L’ultima sera, dopo aver cenato, il ristorante del Borgo si è trasformato in una piccola arena musicale (in sicurezza ovviamente), dove, oltre allo stesso Gatto, sono intervenuti i ragazzi di “Felici & Conflenti”, un’associazione del catanzarese che da anni promuove la tradizione, canta (in tutti i sensi) la tradizione, con lodevoli iniziative. Credeteci, è stata una serata speciale, dove gli antichi strumenti hanno ripreso vita dando ritmo ed energia a tutto e tutti, e accarezzando le nostre anime toccando corde profonde.

Per noi del Borgo non era più “solo” lavoro, ma era uno spettacolo in cui eravamo immersi e, in piccola parte, compartecipanti, spettAttori! Ma ancora più emozionante era vedere lo scambio toccante e autentico fra il gruppo tedesco e il gruppo italiano. E benché in pochi, tra i tedeschi, comprendessero bene la nostra lingua, questo non era d’ostacolo; non lo era perché c’era qualcosa di più: a entrare nel cuore e nello spirito c’era altro; ciò che contava era il corpo, il ritmo, l’energia; dolci pratiche arcaiche che travalicano qualsiasi confine linguistico e ti entravano nel sangue.

Forse ha ragione chi dice che la musica è l’arte suprema, e questa nostra esperienza ce ne dà una prova importante. Pensateci: qual è l’arte più potente, più profonda, più… viscerale? Quella più universale, quella che ti attraversa dentro “senza permesso” e senza che tu possa opporre alcuna resistenza?

La musica cari amici! La musica!

Pensateci ancora: la musica (a prescindere ma ancor di più quando le parole sono magari assenti o “secondarie”), non ha confini: non ha bisogno di traduzioni; non ha bisogno di teoria, di spiegazioni. È completa e si completa in se stessa; è universale, è trasversale! È democratica e non conosce distinzioni sociali, economiche, linguistiche, culturali ecc. La musica UNISCE fin dalla notte dei tempi; accompagna riti e funzioni collettive per avvicinare gli uomini tra loro e loro al divino, al sacro. È pura, naturale, e, soprattutto, infinita.
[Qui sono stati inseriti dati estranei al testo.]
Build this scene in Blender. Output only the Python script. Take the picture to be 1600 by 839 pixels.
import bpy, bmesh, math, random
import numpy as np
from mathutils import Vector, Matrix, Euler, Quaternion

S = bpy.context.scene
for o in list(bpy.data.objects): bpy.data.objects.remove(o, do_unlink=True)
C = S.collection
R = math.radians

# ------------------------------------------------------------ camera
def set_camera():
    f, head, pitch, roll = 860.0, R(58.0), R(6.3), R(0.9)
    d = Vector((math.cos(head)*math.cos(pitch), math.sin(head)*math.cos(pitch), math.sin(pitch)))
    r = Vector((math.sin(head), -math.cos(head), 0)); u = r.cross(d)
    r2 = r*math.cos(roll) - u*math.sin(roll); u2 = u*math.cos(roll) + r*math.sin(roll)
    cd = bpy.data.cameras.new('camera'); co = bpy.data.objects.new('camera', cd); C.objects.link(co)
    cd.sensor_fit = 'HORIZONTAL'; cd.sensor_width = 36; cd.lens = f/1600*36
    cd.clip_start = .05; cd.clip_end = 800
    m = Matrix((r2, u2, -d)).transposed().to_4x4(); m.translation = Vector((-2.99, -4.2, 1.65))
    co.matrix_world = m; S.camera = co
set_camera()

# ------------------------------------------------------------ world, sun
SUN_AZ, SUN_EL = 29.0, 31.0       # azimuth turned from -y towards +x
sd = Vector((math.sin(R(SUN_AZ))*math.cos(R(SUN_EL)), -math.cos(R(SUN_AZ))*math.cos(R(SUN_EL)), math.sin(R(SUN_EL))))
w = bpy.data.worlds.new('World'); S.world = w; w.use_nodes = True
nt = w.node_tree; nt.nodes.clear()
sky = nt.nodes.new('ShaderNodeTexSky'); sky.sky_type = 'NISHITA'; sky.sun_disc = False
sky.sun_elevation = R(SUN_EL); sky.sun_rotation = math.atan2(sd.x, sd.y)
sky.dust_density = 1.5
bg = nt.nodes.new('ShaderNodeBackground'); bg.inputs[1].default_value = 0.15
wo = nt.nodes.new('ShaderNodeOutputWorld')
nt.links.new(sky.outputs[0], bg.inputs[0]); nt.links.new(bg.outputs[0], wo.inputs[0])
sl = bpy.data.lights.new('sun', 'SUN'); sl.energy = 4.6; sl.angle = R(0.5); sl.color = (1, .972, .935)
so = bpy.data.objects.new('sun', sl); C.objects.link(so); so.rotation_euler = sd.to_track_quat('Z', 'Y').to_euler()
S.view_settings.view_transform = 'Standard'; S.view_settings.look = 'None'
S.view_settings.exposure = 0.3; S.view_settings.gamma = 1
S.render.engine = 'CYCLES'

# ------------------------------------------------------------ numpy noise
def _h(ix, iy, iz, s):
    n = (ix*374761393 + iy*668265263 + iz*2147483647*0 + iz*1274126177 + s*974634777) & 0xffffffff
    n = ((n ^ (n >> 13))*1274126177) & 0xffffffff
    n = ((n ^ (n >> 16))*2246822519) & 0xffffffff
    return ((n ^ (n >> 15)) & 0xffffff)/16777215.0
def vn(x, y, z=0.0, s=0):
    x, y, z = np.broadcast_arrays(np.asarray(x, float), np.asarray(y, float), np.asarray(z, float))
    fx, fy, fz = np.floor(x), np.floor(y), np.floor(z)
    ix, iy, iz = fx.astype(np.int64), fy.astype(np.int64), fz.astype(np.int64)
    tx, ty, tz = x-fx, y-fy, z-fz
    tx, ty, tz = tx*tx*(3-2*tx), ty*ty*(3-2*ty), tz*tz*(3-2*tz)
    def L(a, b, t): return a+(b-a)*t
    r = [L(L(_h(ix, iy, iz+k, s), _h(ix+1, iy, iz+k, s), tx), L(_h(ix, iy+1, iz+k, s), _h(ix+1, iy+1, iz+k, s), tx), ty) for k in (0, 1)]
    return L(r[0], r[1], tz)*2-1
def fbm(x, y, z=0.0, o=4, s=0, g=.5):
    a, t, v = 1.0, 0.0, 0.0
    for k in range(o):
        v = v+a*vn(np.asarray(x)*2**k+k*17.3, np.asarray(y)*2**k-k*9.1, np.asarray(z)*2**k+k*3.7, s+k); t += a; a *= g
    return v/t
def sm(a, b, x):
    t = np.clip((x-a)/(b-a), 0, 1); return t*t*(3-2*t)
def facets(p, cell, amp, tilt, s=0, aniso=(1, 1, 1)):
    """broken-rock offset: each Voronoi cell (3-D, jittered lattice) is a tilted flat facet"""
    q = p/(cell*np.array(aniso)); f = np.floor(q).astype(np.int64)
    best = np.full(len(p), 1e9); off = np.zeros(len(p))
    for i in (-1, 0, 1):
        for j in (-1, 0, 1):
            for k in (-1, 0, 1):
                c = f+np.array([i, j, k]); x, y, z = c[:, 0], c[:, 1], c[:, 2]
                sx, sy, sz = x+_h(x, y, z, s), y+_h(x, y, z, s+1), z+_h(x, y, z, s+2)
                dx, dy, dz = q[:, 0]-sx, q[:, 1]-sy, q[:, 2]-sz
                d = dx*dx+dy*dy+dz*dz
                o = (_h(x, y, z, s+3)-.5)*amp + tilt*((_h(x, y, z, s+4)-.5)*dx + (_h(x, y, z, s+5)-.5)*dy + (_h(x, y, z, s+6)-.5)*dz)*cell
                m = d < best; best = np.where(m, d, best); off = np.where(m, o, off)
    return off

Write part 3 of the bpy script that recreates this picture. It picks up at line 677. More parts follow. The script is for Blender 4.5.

Dovete sapere che il primo strumento musicale nella Storia, è un flauto risalente a circa 50 mila anni fa. È esattamente il periodo in cui l’uomo compie un salto evolutivo enorme, epocale. È IL MOMENTO IN CUI “NASCE” E SI SVILUPPA IL LINGUAGGIO! Il momento in cui iniziamo a parlare e a PARLARCI. Una scintilla divina attraversa l’umanità. È Il momento in cui (anche con i primi “disegni”), nasce l’arte; è il momento in cui l’uomo raddrizza la schiena e inizia a PENSARE e a PENSARSI; è l’alba della coscienza: l’uomo inizia a guardare il cielo e le stelle e a farsi domande. E la musica era lì, insieme a lui, INSIEME A NOI… e non se ne è mai andata, non se ne andrà mai. E noi le siamo grati per questo.